Dale Vince, founder of Skydiamond, added: “Our website and all of our marketing, indeed our very name, make clear that our diamonds come from the sky, we make them or mine them from the sky.  We make that very clear. Nobody could possibly think they are conventional stones ripped from the bowels of the Earth at enormous environmental cost — and nobody actually has.

“This complaint is not based on actual confusion on the part of the customer, it comes from the trade body for diamond mining companies. It is an attempt to use the ASA for anti-competitive purposes and it utterly baseless,” said Vince.

When asked about why the Natural Diamond Council filed the complaint, David Kellie, chief executive officer at the organization, said it shows its commitment to “protecting consumers against misleading marketing that may damage their trust and confidence in the industry.”

“Our top priority is to be a resource for the consumer to educate, inspire and instill confidence to assure them that they can trust the product they are investing in whether it’s a natural diamond or a laboratory-grown diamond,” added Kellie.

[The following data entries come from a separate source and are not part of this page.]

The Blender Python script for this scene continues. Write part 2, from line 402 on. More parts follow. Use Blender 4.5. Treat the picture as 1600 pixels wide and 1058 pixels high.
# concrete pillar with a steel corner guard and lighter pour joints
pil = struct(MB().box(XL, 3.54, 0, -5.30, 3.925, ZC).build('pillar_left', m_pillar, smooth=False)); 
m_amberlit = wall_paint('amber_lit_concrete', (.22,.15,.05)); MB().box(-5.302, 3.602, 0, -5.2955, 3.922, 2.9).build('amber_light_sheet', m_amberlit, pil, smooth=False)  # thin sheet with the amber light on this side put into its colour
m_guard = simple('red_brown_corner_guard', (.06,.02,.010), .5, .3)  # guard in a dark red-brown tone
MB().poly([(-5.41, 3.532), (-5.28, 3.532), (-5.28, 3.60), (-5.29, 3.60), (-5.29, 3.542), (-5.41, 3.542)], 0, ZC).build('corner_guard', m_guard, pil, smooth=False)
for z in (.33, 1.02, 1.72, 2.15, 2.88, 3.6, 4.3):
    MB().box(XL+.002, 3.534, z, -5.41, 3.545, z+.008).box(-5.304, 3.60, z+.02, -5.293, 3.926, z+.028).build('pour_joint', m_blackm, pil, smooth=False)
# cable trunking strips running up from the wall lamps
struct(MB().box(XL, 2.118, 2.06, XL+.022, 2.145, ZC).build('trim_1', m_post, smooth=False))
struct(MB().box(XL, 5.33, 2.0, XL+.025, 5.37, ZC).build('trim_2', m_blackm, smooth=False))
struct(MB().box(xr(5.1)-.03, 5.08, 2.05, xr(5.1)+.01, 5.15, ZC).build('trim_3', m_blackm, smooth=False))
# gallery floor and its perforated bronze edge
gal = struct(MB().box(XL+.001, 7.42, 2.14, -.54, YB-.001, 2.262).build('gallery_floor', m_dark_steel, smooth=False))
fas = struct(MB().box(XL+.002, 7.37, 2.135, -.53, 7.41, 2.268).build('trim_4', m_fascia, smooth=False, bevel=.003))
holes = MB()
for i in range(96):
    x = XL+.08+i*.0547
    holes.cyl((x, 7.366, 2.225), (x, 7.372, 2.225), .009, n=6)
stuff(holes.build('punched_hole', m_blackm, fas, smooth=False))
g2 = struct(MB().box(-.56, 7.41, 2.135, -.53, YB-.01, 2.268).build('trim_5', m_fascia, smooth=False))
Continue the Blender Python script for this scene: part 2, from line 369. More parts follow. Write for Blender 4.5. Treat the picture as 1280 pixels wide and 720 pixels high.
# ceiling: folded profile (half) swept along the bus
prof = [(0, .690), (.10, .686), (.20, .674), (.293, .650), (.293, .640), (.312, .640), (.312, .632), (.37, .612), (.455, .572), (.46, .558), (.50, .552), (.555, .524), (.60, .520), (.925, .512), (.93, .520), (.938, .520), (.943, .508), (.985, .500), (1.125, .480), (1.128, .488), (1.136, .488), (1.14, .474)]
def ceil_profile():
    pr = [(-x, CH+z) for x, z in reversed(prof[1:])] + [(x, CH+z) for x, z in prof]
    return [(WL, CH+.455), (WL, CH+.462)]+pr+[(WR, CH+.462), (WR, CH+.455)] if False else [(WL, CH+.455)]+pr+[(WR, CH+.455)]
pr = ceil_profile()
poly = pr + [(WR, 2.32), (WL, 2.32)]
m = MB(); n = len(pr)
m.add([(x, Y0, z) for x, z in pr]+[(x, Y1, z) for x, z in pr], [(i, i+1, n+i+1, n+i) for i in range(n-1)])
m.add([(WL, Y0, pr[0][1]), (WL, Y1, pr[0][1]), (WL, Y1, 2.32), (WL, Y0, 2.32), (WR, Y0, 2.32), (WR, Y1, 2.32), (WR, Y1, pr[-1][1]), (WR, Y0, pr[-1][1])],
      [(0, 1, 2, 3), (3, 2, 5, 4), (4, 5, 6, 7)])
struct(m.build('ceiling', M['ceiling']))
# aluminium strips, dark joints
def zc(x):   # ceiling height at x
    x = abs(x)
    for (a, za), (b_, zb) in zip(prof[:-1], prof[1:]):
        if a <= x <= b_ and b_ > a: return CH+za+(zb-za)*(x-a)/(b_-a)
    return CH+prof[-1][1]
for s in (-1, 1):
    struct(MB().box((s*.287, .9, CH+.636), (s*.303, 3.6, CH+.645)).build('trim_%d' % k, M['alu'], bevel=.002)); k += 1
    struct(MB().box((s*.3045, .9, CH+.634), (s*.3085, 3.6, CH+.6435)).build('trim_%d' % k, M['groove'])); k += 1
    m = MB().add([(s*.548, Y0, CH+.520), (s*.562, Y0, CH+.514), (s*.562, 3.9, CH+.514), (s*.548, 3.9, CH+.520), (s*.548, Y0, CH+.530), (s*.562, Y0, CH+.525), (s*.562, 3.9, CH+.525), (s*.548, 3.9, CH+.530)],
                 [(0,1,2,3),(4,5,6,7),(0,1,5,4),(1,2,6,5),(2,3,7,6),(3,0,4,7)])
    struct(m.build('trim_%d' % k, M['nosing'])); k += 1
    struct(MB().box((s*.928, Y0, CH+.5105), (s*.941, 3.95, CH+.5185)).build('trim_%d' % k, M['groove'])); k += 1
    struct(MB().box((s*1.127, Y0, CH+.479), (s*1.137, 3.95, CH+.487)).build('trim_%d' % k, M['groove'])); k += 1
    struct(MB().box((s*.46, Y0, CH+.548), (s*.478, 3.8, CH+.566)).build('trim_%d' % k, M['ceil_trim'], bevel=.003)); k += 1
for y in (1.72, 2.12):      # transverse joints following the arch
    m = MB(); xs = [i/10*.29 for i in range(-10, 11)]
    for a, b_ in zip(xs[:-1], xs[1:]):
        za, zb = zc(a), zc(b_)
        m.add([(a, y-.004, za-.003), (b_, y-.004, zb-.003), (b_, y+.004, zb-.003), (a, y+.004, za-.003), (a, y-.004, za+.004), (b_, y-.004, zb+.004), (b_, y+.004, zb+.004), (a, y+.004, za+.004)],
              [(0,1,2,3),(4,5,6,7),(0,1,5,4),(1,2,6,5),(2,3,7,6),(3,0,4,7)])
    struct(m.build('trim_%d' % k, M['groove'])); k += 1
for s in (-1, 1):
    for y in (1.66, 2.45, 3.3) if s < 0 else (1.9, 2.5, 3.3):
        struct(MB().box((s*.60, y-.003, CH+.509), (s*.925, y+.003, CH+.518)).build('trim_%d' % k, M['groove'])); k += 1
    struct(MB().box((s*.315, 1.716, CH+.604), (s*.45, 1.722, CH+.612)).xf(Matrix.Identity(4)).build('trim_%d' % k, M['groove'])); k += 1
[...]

The Advertising Standards Authority, which recently reversed its ban on FKA Twigs’s Calvin Klein ad in the U.K., explained the ruling is based on the observation that “the ads did not make clear that Skydiamond diamonds were synthetic.”

The ASA said it considered that consumers would understand the word “diamond” in isolation to mean a mineral consisting of crystallized carbon that was naturally occurring. “We considered that while some consumers may have been aware that synthetic diamonds could be manufactured or created in a laboratory, many would not.”

“Although synthetic diamonds had the same chemical and physical properties as mined diamonds, there were differences in their future value. We also considered that, whether a gemstone was natural or synthetic would be a key consideration for many consumers and was therefore material information. We therefore considered that ads for synthetic diamonds needed to make clear the nature of the product in order to avoid misleading consumers,” the ASA noted in the ruling.

It also referenced the National Association of Jewellers’ “Diamond Terminology Guideline,” which had the status of “Assured Advice” from Trading Standards. It states that when referring to synthetic diamonds, a qualification such as “synthetic,” “laboratory-grown” or “laboratory-created” should be used.

“We understood that Skydiamond’s production process, which involved using carbon captured from the atmosphere, was different from other synthetic diamonds. Nonetheless, because their diamonds were synthetic, we considered that this was material information consumers needed before making a transactional decision,” concluded the ASA.